The Vijayanagara Empire is, for most Telugu people, a source of immense cultural pride. It is also, for many, surprisingly poorly understood in its historical specificity. This is the story of what it was, what it achieved, and what it still means.
The Founding
The empire’s traditional founding is attributed to two brothers, Harihara and Bukka Raya, in 1336 CE, reportedly at the direction of the sage Vidyaranya. Its capital, Hampi (ancient Vijayanagara, meaning ‘City of Victory’), grew from a modest settlement to one of the largest cities in the world — contemporary travellers compared it to Rome, describing a city of extraordinary wealth, sophisticated infrastructure, and dazzling architectural complexity.
Krishnadevaraya: The Golden King
The empire reached its zenith under Krishnadevaraya (reigned 1509–1529 CE), widely regarded as the greatest king in Telugu history. A warrior of exceptional ability who never lost a military campaign, he was simultaneously a scholar, poet, and patron of arts whose court — the Ashtadiggajas, the eight literary elephants — produced some of the finest Telugu literature ever written.
Krishnadevaraya himself wrote Amuktamalyada, considered one of the five great Telugu epic poems, while simultaneously managing a kingdom that extended across most of South India. The foreign traveller Domingo Paes, who visited during his reign, described seeing ‘a city larger than Rome, and very beautiful to the sight.’
What Vijayanagara Preserved
The empire’s strategic importance to South Indian civilisation cannot be overstated. During the 14th and 15th centuries, successive Delhi Sultanate invasions had devastated North Indian temple traditions, centres of learning, and cultural institutions. Vijayanagara served as a geopolitical buffer — and a cultural sanctuary — that preserved temple-building traditions, classical music, classical dance forms (including the foundations of Bharatanatyam and Kuchipudi), Sanskrit and Telugu scholarship, and the patronage systems that sustained artists and scholars.
The Fall and Its Legacy
The empire suffered a catastrophic defeat at the Battle of Talikota in 1565 CE, when a coalition of Deccan Sultanates overwhelmed its forces. The capital Hampi was sacked and left in ruins. Yet the empire did not immediately disappear — it continued in reduced form for nearly a century — and its legacy was preserved in the successor states of the Nayakas, who spread Vijayanagara’s cultural influence across South India.

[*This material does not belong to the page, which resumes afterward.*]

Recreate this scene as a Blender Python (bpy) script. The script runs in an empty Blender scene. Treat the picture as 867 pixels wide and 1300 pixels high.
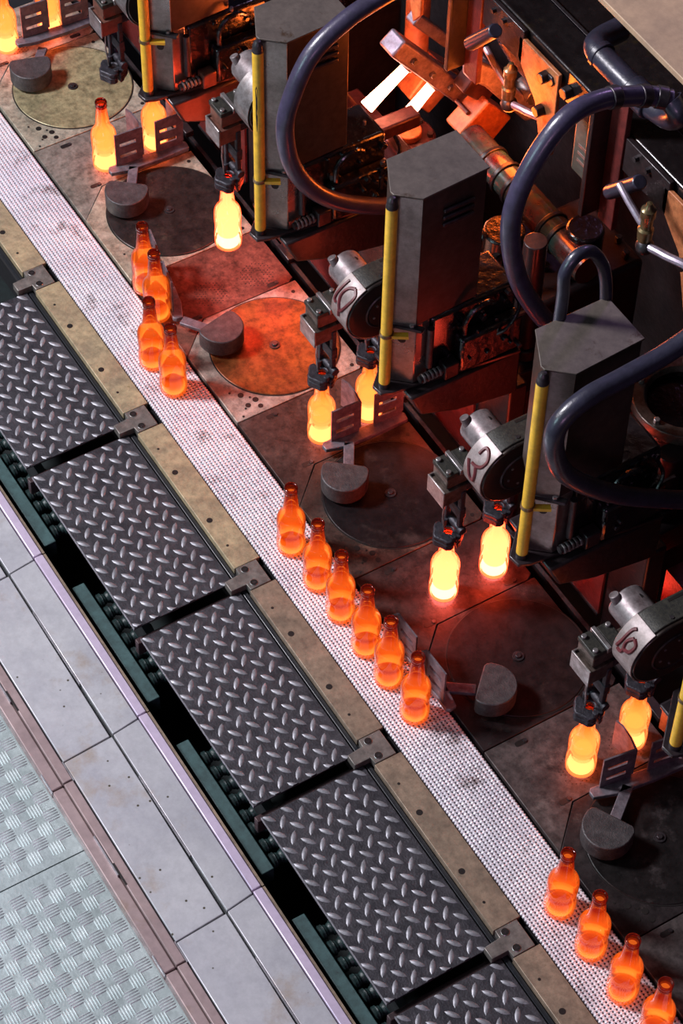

The ruins of Hampi, now a UNESCO World Heritage Site, remain one of the most breathtaking archaeological landscapes in the world — and perhaps the most tangible monument to the civilisational achievement of Telugu culture.
“Vijayanagara did not merely rule South India. It held a door open during the centuries when doors were being closed — and through that door passed the music, the dance, the literature, and the architecture that define Telugu cultural identity today.”